# MATERIAL start
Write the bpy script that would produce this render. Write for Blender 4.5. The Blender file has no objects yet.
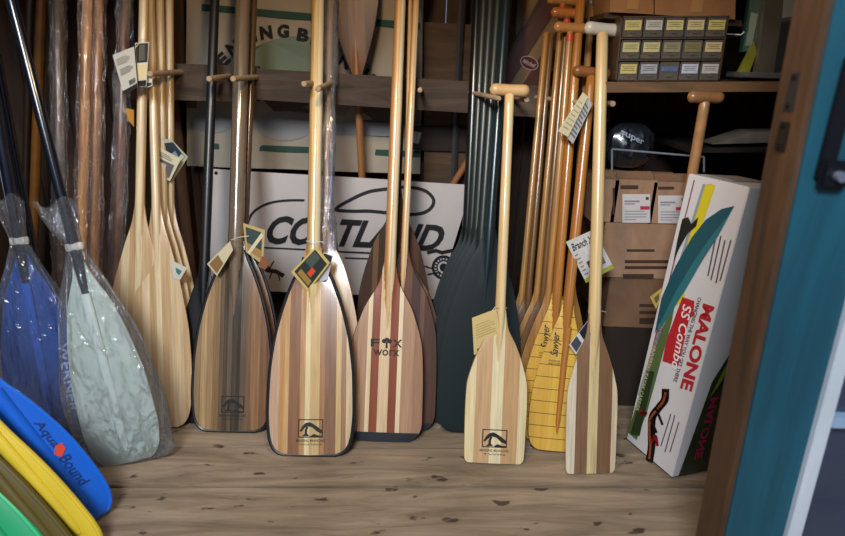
import bpy, bmesh, math, random
from mathutils import Vector, Matrix
random.seed(7)
SC = bpy.context.scene
COL = SC.collection
PI = math.pi
# ------------------------------------------------------------------ camera
F = 580.0; TH = math.radians(19); RO = math.radians(2.0); H = 1.2
fw = Vector((0, math.cos(TH), -math.sin(TH))); up0 = Vector((0, math.sin(TH), math.cos(TH))); r0 = Vector((1, 0, 0))
CR = r0*math.cos(RO) + up0*math.sin(RO); CU = -r0*math.sin(RO) + up0*math.cos(RO); O = Vector((0, 0, H))
def ray(x, y): return fw + CR*((x-422.5)/F) + CU*((268-y)/F)
def Fl(x, y, z=0.0):
    d = ray(x, y); return O + d*((z-H)/d.z)
def W(x, y, Y):
    d = ray(x, y); return O + d*(Y/d.y)
def onp(x, y, p, n, off=0.0):
    d = ray(x, y); return O + d*((p-O).dot(n)/d.dot(n)) + n*off
def pr(p):
    q = p-O; z = q.dot(fw); return (422.5+F*q.dot(CR)/z, 268-F*q.dot(CU)/z, z)
cam = bpy.data.cameras.new('camera'); co = bpy.data.objects.new('camera', cam); COL.objects.link(co)
m = Matrix((CR, CU, -fw)).transposed().to_4x4(); m.translation = O; co.matrix_world = m
cam.lens = F/845*36; cam.sensor_width = 36; cam.clip_start = .02
cam.dof.use_dof = True; cam.dof.focus_distance = 1.95; cam.dof.aperture_fstop = 2.0
SC.camera = co
SC.view_settings.view_transform = 'Standard'; SC.view_settings.look = 'None'; SC.view_settings.gamma = 1
SC.view_settings.use_curve_mapping = False
SC.view_settings.exposure = 0.0
# ------------------------------------------------------------------ materials
def lin(h):
    h = h.lstrip('#'); o = []
    for i in (0, 2, 4):
        c = int(h[i:i+2], 16)/255; o.append(c/12.92 if c <= .04045 else ((c+.055)/1.055)**2.4)
    return (o[0], o[1], o[2], 1)
def newmat(name):
    m = bpy.data.materials.new(name); m.use_nodes = True
    nt = m.node_tree; b = nt.nodes['Principled BSDF']; return m, nt, b
def N(nt, t, **k):
    n = nt.nodes.new(t)
    for a, v in k.items(): setattr(n, a, v)
    return n
MC = {}
def plain(col, rough=.5, metal=0., coat=0., var=.0, scale=30, spec=None, emit=0):
    key = ('p', col, rough, metal, coat, var, scale, spec, emit)
    if key in MC: return MC[key]
    m, nt, b = newmat('plain_'+col.strip('#'))
    b.inputs['Base Color'].default_value = lin(col); b.inputs['Roughness'].default_value = rough
    b.inputs['Metallic'].default_value = metal; b.inputs['Coat Weight'].default_value = coat
    b.inputs['Coat Roughness'].default_value = .15
    if spec is not None: b.inputs['Specular IOR Level'].default_value = spec
    if var:
        tc = N(nt, 'ShaderNodeTexCoord'); no = N(nt, 'ShaderNodeTexNoise'); no.inputs['Scale'].default_value = scale; no.inputs['Detail'].default_value = 6
        nt.links.new(tc.outputs['Object'], no.inputs['Vector'])
        mr = N(nt, 'ShaderNodeMapRange'); mr.inputs[1].default_value = .3; mr.inputs[2].default_value = .7; mr.inputs[3].default_value = 1-var; mr.inputs[4].default_value = 1+var*.6
        nt.links.new(no.outputs['Fac'], mr.inputs[0])
        mx = N(nt, 'ShaderNodeVectorMath', operation='SCALE'); mx.inputs[0].default_value = lin(col)[:3]
        nt.links.new(mr.outputs[0], mx.inputs['Scale']); nt.links.new(mx.outputs[0], b.inputs['Base Color'])
    MC[key] = m; return m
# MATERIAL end
**EXERCISE:**
Quote the data above in full and without alteration; skip the pictures.

**REPLY TO THE EXERCISE:**
Write the bpy script that would produce this render. Write for Blender 4.5. The Blender file has no objects yet.
import bpy, bmesh, math, random
from mathutils import Vector, Matrix
random.seed(7)
SC = bpy.context.scene
COL = SC.collection
PI = math.pi
# ------------------------------------------------------------------ camera
F = 580.0; TH = math.radians(19); RO = math.radians(2.0); H = 1.2
fw = Vector((0, math.cos(TH), -math.sin(TH))); up0 = Vector((0, math.sin(TH), math.cos(TH))); r0 = Vector((1, 0, 0))
CR = r0*math.cos(RO) + up0*math.sin(RO); CU = -r0*math.sin(RO) + up0*math.cos(RO); O = Vector((0, 0, H))
def ray(x, y): return fw + CR*((x-422.5)/F) + CU*((268-y)/F)
def Fl(x, y, z=0.0):
    d = ray(x, y); return O + d*((z-H)/d.z)
def W(x, y, Y):
    d = ray(x, y); return O + d*(Y/d.y)
def onp(x, y, p, n, off=0.0):
    d = ray(x, y); return O + d*((p-O).dot(n)/d.dot(n)) + n*off
def pr(p):
    q = p-O; z = q.dot(fw); return (422.5+F*q.dot(CR)/z, 268-F*q.dot(CU)/z, z)
cam = bpy.data.cameras.new('camera'); co = bpy.data.objects.new('camera', cam); COL.objects.link(co)
m = Matrix((CR, CU, -fw)).transposed().to_4x4(); m.translation = O; co.matrix_world = m
cam.lens = F/845*36; cam.sensor_width = 36; cam.clip_start = .02
cam.dof.use_dof = True; cam.dof.focus_distance = 1.95; cam.dof.aperture_fstop = 2.0
SC.camera = co
SC.view_settings.view_transform = 'Standard'; SC.view_settings.look = 'None'; SC.view_settings.gamma = 1
SC.view_settings.use_curve_mapping = False
SC.view_settings.exposure = 0.0
# ------------------------------------------------------------------ materials
def lin(h):
    h = h.lstrip('#'); o = []
    for i in (0, 2, 4):
        c = int(h[i:i+2], 16)/255; o.append(c/12.92 if c <= .04045 else ((c+.055)/1.055)**2.4)
    return (o[0], o[1], o[2], 1)
def newmat(name):
    m = bpy.data.materials.new(name); m.use_nodes = True
    nt = m.node_tree; b = nt.nodes['Principled BSDF']; return m, nt, b
def N(nt, t, **k):
    n = nt.nodes.new(t)
    for a, v in k.items(): setattr(n, a, v)
    return n
MC = {}
def plain(col, rough=.5, metal=0., coat=0., var=.0, scale=30, spec=None, emit=0):
    key = ('p', col, rough, metal, coat, var, scale, spec, emit)
    if key in MC: return MC[key]
    m, nt, b = newmat('plain_'+col.strip('#'))
    b.inputs['Base Color'].default_value = lin(col); b.inputs['Roughness'].default_value = rough
    b.inputs['Metallic'].default_value = metal; b.inputs['Coat Weight'].default_value = coat
    b.inputs['Coat Roughness'].default_value = .15
    if spec is not None: b.inputs['Specular IOR Level'].default_value = spec
    if var:
        tc = N(nt, 'ShaderNodeTexCoord'); no = N(nt, 'ShaderNodeTexNoise'); no.inputs['Scale'].default_value = scale; no.inputs['Detail'].default_value = 6
        nt.links.new(tc.outputs['Object'], no.inputs['Vector'])
        mr = N(nt, 'ShaderNodeMapRange'); mr.inputs[1].default_value = .3; mr.inputs[2].default_value = .7; mr.inputs[3].default_value = 1-var; mr.inputs[4].default_value = 1+var*.6
        nt.links.new(no.outputs['Fac'], mr.inputs[0])
        mx = N(nt, 'ShaderNodeVectorMath', operation='SCALE'); mx.inputs[0].default_value = lin(col)[:3]
        nt.links.new(mr.outputs[0], mx.inputs['Scale']); nt.links.new(mx.outputs[0], b.inputs['Base Color'])
    MC[key] = m; return m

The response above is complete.